Insofern es sich um Opfer des Nationalsozialismus handelt, gebührt diesen alle Ehre. Sie haben sie im vollen Maß erhalten. Und den NS-Opfern, die für die Kommunisten auf diese oder jene Weise einen Störfaktor darstellten, wurde dies nach der politischen Wende kompensiert (Es waren nicht viel. Die Toten wurden von den Kommunisten eher toleriert.). Es wäre gut, einzugestehen, dass die Tatsache, dass Hitler Tschechen ermordet hat, nicht die richtige Inspiration dafür gewesen ist, dass nachfolgend Tschechen Deutsch-Böhmen ermordeten.

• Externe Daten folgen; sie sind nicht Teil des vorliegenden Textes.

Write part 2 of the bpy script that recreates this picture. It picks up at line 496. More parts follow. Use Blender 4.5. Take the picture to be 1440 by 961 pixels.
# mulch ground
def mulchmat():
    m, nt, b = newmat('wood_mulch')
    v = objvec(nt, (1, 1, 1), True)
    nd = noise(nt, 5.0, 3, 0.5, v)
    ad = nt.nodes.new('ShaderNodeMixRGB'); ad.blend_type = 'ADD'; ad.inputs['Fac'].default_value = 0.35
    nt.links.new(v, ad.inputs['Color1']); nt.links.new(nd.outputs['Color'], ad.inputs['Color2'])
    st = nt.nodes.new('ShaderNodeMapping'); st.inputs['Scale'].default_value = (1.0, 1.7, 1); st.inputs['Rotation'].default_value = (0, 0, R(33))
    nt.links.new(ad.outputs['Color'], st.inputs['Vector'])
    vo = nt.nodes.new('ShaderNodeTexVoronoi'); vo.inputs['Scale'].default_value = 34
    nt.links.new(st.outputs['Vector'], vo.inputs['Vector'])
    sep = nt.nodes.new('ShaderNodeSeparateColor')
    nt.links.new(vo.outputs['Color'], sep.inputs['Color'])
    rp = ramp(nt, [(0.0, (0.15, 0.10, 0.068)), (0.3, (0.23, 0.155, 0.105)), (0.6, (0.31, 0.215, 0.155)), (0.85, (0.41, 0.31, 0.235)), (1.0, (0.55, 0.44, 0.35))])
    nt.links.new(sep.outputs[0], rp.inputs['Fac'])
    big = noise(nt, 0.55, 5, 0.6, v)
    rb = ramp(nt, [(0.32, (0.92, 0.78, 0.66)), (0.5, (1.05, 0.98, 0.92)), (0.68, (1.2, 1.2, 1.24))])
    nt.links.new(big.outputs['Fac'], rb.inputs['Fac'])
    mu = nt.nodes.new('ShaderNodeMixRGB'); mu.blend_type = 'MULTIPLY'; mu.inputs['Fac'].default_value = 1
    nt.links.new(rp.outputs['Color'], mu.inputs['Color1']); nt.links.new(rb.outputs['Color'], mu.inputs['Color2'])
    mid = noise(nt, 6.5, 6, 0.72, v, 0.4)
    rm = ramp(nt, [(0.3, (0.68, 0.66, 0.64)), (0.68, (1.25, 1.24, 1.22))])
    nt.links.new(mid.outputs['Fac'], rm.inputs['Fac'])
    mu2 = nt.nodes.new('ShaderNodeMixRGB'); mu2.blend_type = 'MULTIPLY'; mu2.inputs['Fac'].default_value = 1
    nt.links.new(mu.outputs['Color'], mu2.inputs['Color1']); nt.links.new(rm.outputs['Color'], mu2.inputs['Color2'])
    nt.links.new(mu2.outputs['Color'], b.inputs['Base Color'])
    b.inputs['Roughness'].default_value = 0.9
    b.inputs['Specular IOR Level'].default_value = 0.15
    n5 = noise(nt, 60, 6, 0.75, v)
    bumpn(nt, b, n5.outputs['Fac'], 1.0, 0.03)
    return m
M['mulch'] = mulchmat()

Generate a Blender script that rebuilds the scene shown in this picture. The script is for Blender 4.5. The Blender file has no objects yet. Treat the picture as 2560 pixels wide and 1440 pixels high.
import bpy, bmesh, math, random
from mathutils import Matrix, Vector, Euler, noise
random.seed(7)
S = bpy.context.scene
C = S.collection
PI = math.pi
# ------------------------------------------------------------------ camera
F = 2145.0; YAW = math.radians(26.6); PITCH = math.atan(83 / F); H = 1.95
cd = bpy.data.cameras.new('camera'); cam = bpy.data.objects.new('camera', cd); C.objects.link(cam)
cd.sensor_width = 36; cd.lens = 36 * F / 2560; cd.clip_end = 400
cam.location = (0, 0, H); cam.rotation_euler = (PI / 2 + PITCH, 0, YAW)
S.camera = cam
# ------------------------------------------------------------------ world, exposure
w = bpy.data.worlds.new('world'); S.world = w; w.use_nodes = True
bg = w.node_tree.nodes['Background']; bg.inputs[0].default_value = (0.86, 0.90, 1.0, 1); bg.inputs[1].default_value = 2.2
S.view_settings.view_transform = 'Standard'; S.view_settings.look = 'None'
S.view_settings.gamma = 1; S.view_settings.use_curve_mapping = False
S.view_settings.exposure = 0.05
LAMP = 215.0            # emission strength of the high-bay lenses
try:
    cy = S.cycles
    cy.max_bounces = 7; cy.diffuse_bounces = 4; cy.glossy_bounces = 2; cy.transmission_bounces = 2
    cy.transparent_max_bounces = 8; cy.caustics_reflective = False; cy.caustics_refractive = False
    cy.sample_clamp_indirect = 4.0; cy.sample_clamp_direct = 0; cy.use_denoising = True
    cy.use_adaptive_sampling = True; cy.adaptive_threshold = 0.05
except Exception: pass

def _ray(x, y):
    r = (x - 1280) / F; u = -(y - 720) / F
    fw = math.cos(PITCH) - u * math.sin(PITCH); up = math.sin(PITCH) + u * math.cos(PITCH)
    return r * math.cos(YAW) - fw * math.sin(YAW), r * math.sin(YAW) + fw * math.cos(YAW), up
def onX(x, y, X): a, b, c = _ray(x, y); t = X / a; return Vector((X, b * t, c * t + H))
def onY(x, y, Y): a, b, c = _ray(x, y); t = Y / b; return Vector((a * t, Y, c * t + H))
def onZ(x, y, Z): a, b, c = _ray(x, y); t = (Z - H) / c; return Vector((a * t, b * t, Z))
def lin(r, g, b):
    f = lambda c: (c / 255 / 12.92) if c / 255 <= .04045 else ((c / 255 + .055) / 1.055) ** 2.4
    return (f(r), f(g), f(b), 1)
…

Und letztendlich: Wir haben erreicht, dass bei uns (in Tschechien) auf der einen Seite Flagellanten stehen, die die Vergangenheit mit den Augen der Gegenwart messen. Auf der anderen Seite stehen sog. authentische Patrioten und in der Mitte jene, die weder dem einen noch dem anderen Extrem verfallen sind (wie beispielsweise Vladimír Kučera in der Tageszeitung "Mladá fronta Dnes" vom 31. Oktober). Als erklärter Flagellant wage ich zu bemerken: Wenn z. B. der Kannibalismus verurteilt wird, betrachten wir die Welt mit heutigen Augen. Wir können zwar erklären, dass damals die Menschenfresserei normal war, was heute nicht mehr der Fall ist, doch das bedeutet nicht, dass der Kannibalismus in bestimmten Fällen gerechtfertigt werden kann - insbesondere wenn wir von einer Zeit sprechen, von der uns nur 66 Jahre trennen.

Eigentlich ist mein Anliegen aber folgendes: Diejenigen, die den Kannibalismus nicht nur heute, sondern auch vor 66 Jahren für abnormal halten, haben es noch immer sehr schwer. Sie verdienen unsere Unterstützung.